En mode « mineur » cette fois-ci, je convoque le banni des palmarès cannois, James Gray. Une fiction qui a bonne mine mais qui n’arien de la bombe émotionnelle attendue. L’évocation de sa jeunesse d’écolier dans le New York des années tendance Les quatre cent coups (1959) de François Truffaut sous l’atmosphère des années 80 sous l’ère de Ronald Reagan déçoit légèrement dans sa première heure, sans véritable rythme et de forts enjeux dramatiques. Heureusement la dernière partie du film révèle les questions politiques et une écriture plus inspirée, pour finir tardivement par nous ébranler de manière lacrymale, grâce notamment au touchant Anthony Hopkins. Le temps n’est peut-être donc pas encore venu à travers cette minimaliste fiction semi-autobiographique pour que ce subtil auteur trouve enfin à Cannes juste récompense à la mesure de  son talent. Mais je laisse place au jury (présidé cette année par l’acteur et le citoyen engagé Vincent Lindon) de trancher, la nuit leur appartient…

rmn-Cristian-Mungiu
© Le Pacte

Pour clôturer cette première journée en moins de 4 mois, 3 semaines, 2 jours, je file rejoindre au-delà des collines le cinéaste roumain Cristian Mungiu, palmé en 2007 pour son drame glaçant sur l’avortement clandestin sous le joug de Nicolae Ceausescu. Le brillant réalisateur livre avec R.M.N (l’acronyme de l’imagerie à résonance magnétique en Roumanie) une chronique implacable du quotidien d’un village reculé de Transylvanie, dont l’activité économique locale principale tourne essentiellement autour dune importante boulangerie industrielle. Grâce à une caméra naturaliste à la rigueur exemplaire et à l’acuité de l’écriture, ce récit capte constamment l’attention et scanne l’ampleur des questionnements sociétales et politiques (immigration, xénophobie, capitalisme) qui gangrènent l’Europe.
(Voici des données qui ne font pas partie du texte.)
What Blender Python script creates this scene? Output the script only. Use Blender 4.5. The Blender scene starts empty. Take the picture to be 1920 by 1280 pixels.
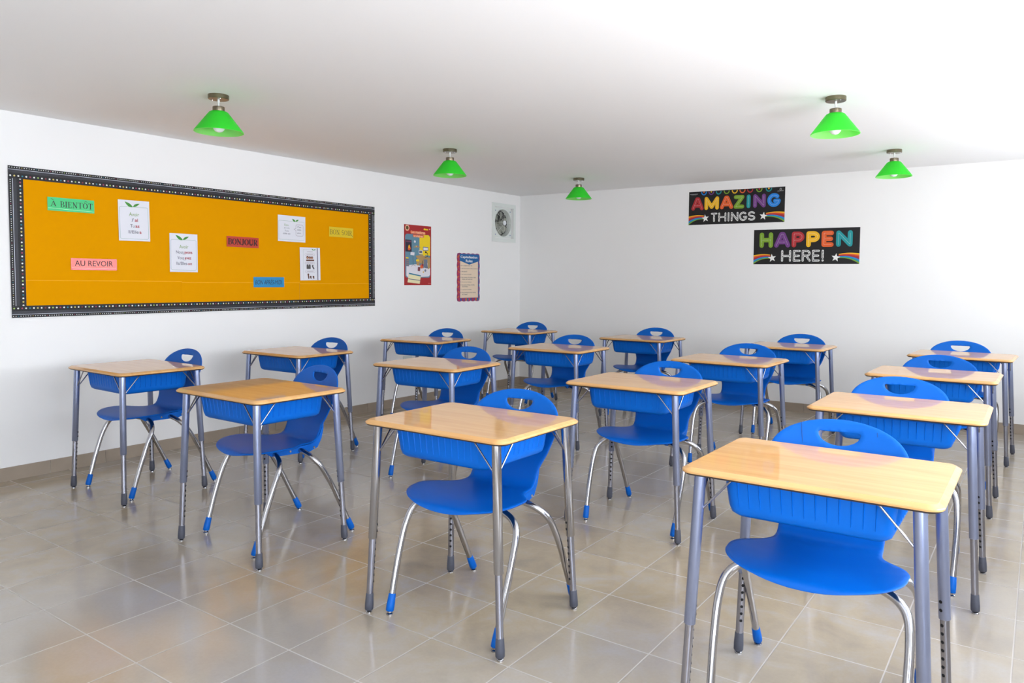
import bpy, bmesh, math, random
from math import sin, cos, pi, radians as R
from mathutils import Vector, Matrix
from mathutils.geometry import delaunay_2d_cdt, tessellate_polygon
random.seed(7)
sc = bpy.context.scene
COL = sc.collection

# ------------------------------------------------------------------ camera
F_PX, CX, CY = 1381.12, 1010.55, 592.09          # focal length and principal point in pixels of 1920x1280
PITCH, ROLL, YAW, CAMH = 0.04792, 0.00555, 0.59865, 1.25
fwd = Vector((-sin(YAW)*cos(PITCH), cos(YAW)*cos(PITCH), -sin(PITCH)))
rt = Vector((cos(YAW), sin(YAW), 0)); up = rt.cross(fwd)
r2 = rt*cos(ROLL) + up*sin(ROLL); u2 = -rt*sin(ROLL) + up*cos(ROLL)
cd = bpy.data.cameras.new('camera'); cam = bpy.data.objects.new('camera', cd); COL.objects.link(cam)
m = Matrix((r2, u2, -fwd)).transposed().to_4x4(); m.translation = Vector((0, 0, CAMH)); cam.matrix_world = m
cd.sensor_fit = 'HORIZONTAL'; cd.sensor_width = 36; cd.lens = F_PX/1920*36
cd.shift_x = -(CX-960)/1920; cd.shift_y = (CY-640)/1920; cd.clip_start = .02; cd.clip_end = 100
sc.camera = cam

# ------------------------------------------------------------------ room size
XL, YB, H = -5.2254, 7.2428, 2.262
XR, YF = 0.95, -2.3
# openings (y0, y1, z0, z1) in the right wall, (x0, x1, z0, z1) in the front wall
WIN_R = [(-1.3, 1.0, .35, 2.05), (1.6, 3.6, .75, 2.05), (4.3, 6.6, .75, 2.05)]
WIN_F = [(-1.2, .3, .05, 2.05)]

# ------------------------------------------------------------------ light
sc.view_settings.view_transform = 'Standard'; sc.view_settings.look = 'None'
sc.view_settings.gamma = 1; sc.view_settings.use_curve_mapping = False
sc.view_settings.exposure = -0.02
w = bpy.data.worlds.new('World'); sc.world = w; w.use_nodes = True
bg = w.node_tree.nodes['Background']; bg.inputs[0].default_value = (.80, .90, 1, 1); bg.inputs[1].default_value = 2.0
def area(name, loc, rot, sx, sy, power, color):
    l = bpy.data.lights.new(name, 'AREA'); l.shape = 'RECTANGLE'; l.size = sx; l.size_y = sy
    l.energy = power; l.color = color
    o = bpy.data.objects.new(name, l); COL.objects.link(o); o.location = loc; o.rotation_euler = rot
    return o
TILT = 24        # daylight comes up from the bright ground outside
P_R = [158, 114, 64]; P_F = [24]
for (y0, y1, z0, z1), pw in zip(WIN_R, P_R):
    area('window_daylight', (XR-.01, (y0+y1)/2, (z0+z1)/2), (0, R(90+TILT), 0), z1-z0, y1-y0, pw, (.76, .85, 1) if y0 < 0 else (.87, .92, 1))
for (x0, x1, z0, z1), pw in zip(WIN_F, P_F):
    area('window_daylight', ((x0+x1)/2, YF+.01, (z0+z1)/2), (R(90+TILT), 0, 0), x1-x0, z1-z0, pw, (1, .95, .87))

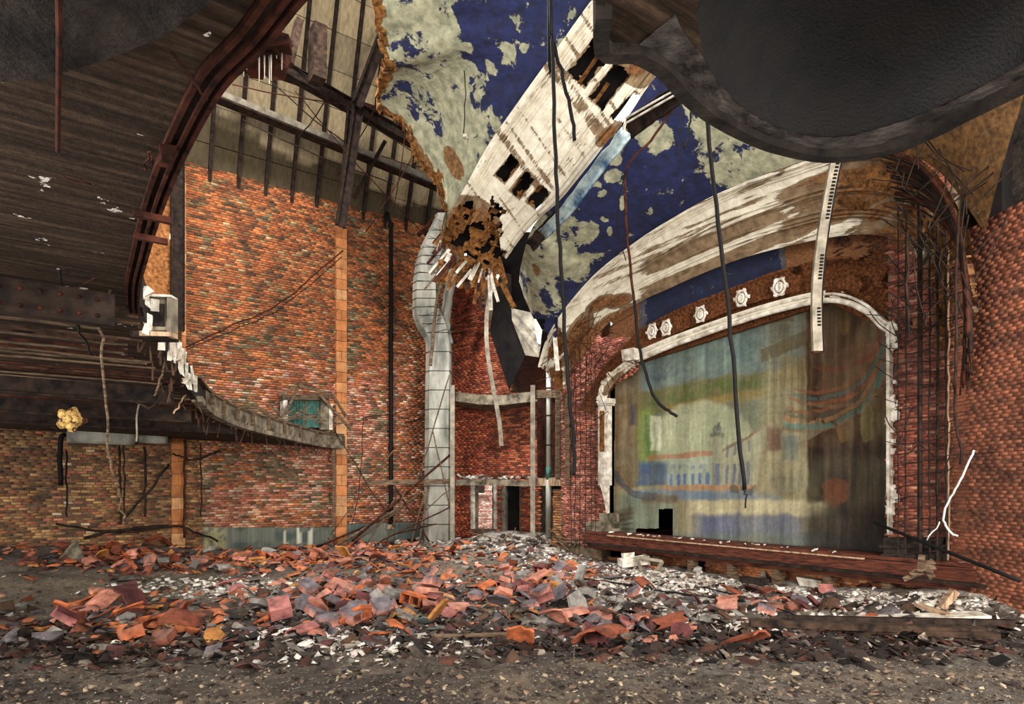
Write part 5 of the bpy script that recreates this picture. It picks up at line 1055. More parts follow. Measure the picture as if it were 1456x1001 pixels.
# perforated strip
ls = empty('light_batten', on_y(1163, 500, 7.6), label='pale perforated metal batten hanging in front of the curtain', cat='batten')
LP = [(1192, 212, 7.4), (1180, 270, 7.5), (1170, 330, 7.6), (1163, 390, 7.6), (1161, 440, 7.6), (1163, 500, 7.6)]
mb = MB(); P = smooth_line([on_y(*p) for p in LP], 4)
V = []
for p in P: V += [p+Vector((-.05, 0, 0)), p+Vector((.055, -.01, 0)), p+Vector((.055, .04, 0)), p+Vector((-.05, .05, 0))]
build('channel', V, [(i*4+k, i*4+(k+1) % 4, i*4+4+(k+1) % 4, i*4+4+k) for i in range(len(P)-1) for k in range(4)]+[(0, 3, 2, 1), tuple(len(V)-4+k for k in range(4))], M['grey_paint'], ls)
mb = MB(); mb.tube([p+Vector((.075, .02, 0)) for p in P], .012, 6); mb.build('edge_rod', M['black'], ls)
PP = resample(P, 60)
for i in list(range(1, 20))+list(range(30, 38))+list(range(46, 52)):
    mb = MB(); mb.box(PP[i]+Vector((.025, -.012, 0)), (.04, .008, .022)); mb.build('slot', M['nearblack'], ls)
mb = MB(); mb.box(PP[-1]+Vector((.0, .01, -.0)), (.12, .05, .03), jit=.01); mb.build('end_cap', M['rust'], ls)
cable([(1192, 214, 7.5), (1176, 300, 7.7), (1170, 330, 7.8), (1166, 400, 7.8)], .006, 'thin wire behind the perforated batten')
# long hanging batten on the left
mb = MB(); P = smooth_line([on_y(*p) for p in ((709, 390, 15.5), (698, 415, 15.5), (692, 450, 15.5), (693, 500, 15.4), (702, 555, 15.3), (710, 600, 15.2), (713, 634, 15.2))], 4)
V = []
for p in P: V += [p+Vector((-.05, 0, 0)), p+Vector((.05, 0, 0)), p+Vector((.04, .05, 0)), p+Vector((-.05, .05, 0))]
build('hanging_batten', V, [(i*4+k, i*4+(k+1) % 4, i*4+4+(k+1) % 4, i*4+4+k) for i in range(len(P)-1) for k in range(4)]+[(0, 3, 2, 1), tuple(len(V)-4+k for k in range(4))], M['grey_paint'], label='curved grey batten hanging before the corner brick wall', cat='batten')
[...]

L’intelligente narration à combustion lente trouve son point d’orgue à travers un anthologique plan-séquence fixe de 17 minutes dont la maestria va rester comme l’un des temps fort de cette 75ème édition du festival international de Cannes. Une œuvre remarquable. La question de la mort du cinéma en ce premier jour de fête trouve d’emblée son meilleur antidote. Tant que les auteur.e.s garderont cette flamme et livreront de telles œuvres, la lumière de l’écran n’est pas près de s’éteindre et je peux aller dormir les yeux pleins d’étoiles.